*EXERCISE OBJECTIVE:*
Copy each line in which the string "picture" occurs.

*DATASET RECORDS:*

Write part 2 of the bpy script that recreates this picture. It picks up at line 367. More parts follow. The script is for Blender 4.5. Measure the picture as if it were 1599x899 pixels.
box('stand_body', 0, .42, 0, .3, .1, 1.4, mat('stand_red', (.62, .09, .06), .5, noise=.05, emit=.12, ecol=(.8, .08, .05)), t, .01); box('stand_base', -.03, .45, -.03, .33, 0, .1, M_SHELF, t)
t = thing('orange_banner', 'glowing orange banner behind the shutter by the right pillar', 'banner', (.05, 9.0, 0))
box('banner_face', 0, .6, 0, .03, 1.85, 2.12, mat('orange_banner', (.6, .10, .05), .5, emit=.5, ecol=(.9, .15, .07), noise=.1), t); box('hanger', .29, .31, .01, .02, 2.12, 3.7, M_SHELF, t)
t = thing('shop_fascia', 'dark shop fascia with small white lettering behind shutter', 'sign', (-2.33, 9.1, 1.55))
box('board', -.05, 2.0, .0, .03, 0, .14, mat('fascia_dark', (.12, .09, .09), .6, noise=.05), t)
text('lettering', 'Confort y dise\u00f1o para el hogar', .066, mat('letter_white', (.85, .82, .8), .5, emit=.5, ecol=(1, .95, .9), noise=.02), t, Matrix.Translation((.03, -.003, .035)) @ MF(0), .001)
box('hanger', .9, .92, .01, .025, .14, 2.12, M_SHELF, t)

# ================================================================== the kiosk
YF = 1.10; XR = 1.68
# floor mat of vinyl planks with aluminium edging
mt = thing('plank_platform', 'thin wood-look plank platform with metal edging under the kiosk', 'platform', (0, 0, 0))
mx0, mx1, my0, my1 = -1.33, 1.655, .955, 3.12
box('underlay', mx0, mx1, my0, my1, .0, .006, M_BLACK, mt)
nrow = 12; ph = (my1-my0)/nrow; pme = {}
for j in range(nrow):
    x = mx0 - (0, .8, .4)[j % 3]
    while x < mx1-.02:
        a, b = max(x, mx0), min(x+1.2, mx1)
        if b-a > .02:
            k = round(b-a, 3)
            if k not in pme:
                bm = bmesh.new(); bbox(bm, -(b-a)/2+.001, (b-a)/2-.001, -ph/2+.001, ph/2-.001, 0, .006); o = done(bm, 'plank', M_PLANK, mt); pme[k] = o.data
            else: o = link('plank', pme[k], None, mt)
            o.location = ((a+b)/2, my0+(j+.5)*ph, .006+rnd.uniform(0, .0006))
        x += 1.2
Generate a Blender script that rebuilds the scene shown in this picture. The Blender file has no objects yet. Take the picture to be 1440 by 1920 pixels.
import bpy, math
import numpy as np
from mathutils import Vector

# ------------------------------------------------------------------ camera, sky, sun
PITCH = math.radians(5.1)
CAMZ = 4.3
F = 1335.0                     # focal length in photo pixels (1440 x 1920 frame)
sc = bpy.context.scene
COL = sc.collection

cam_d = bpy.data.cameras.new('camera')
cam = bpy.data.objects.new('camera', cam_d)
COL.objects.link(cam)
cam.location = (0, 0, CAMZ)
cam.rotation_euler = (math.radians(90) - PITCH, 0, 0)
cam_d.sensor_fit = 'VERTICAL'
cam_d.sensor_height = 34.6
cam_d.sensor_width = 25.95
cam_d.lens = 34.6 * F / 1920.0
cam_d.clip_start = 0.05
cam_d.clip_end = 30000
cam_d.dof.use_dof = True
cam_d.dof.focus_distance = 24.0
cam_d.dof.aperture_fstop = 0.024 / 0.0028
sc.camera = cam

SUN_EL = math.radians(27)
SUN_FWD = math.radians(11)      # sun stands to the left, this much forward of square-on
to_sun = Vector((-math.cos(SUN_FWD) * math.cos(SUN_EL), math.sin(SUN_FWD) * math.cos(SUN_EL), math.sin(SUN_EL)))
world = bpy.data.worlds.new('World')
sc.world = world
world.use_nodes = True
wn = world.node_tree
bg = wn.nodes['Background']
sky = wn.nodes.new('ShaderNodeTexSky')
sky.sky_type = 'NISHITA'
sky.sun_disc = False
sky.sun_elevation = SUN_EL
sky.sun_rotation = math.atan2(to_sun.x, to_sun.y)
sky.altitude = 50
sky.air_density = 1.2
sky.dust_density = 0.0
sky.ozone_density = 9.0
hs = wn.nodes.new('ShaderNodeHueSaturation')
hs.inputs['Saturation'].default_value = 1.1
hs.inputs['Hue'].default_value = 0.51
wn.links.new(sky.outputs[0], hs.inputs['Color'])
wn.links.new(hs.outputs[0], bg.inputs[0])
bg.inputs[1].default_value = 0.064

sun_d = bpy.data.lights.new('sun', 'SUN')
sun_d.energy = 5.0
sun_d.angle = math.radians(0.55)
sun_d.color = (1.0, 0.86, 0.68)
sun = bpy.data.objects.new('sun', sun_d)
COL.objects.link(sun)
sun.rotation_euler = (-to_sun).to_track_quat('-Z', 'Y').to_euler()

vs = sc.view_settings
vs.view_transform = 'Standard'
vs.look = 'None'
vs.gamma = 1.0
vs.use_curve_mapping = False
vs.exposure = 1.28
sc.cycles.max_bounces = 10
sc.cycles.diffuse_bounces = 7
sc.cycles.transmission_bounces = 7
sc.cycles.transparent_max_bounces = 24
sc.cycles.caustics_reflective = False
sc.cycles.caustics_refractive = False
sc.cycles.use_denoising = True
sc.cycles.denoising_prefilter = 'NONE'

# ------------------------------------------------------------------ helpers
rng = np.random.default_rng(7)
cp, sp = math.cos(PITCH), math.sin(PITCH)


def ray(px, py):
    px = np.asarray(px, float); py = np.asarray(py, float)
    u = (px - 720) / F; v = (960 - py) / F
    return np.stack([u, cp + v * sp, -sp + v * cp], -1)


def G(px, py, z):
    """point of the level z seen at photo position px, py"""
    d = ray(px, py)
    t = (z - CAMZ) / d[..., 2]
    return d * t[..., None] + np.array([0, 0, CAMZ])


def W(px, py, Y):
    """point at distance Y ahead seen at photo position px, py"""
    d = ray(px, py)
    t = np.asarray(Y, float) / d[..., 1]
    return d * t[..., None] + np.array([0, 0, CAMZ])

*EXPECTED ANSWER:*
Write part 2 of the bpy script that recreates this picture. It picks up at line 367. More parts follow. The script is for Blender 4.5. Measure the picture as if it were 1599x899 pixels.
Generate a Blender script that rebuilds the scene shown in this picture. The Blender file has no objects yet. Take the picture to be 1440 by 1920 pixels.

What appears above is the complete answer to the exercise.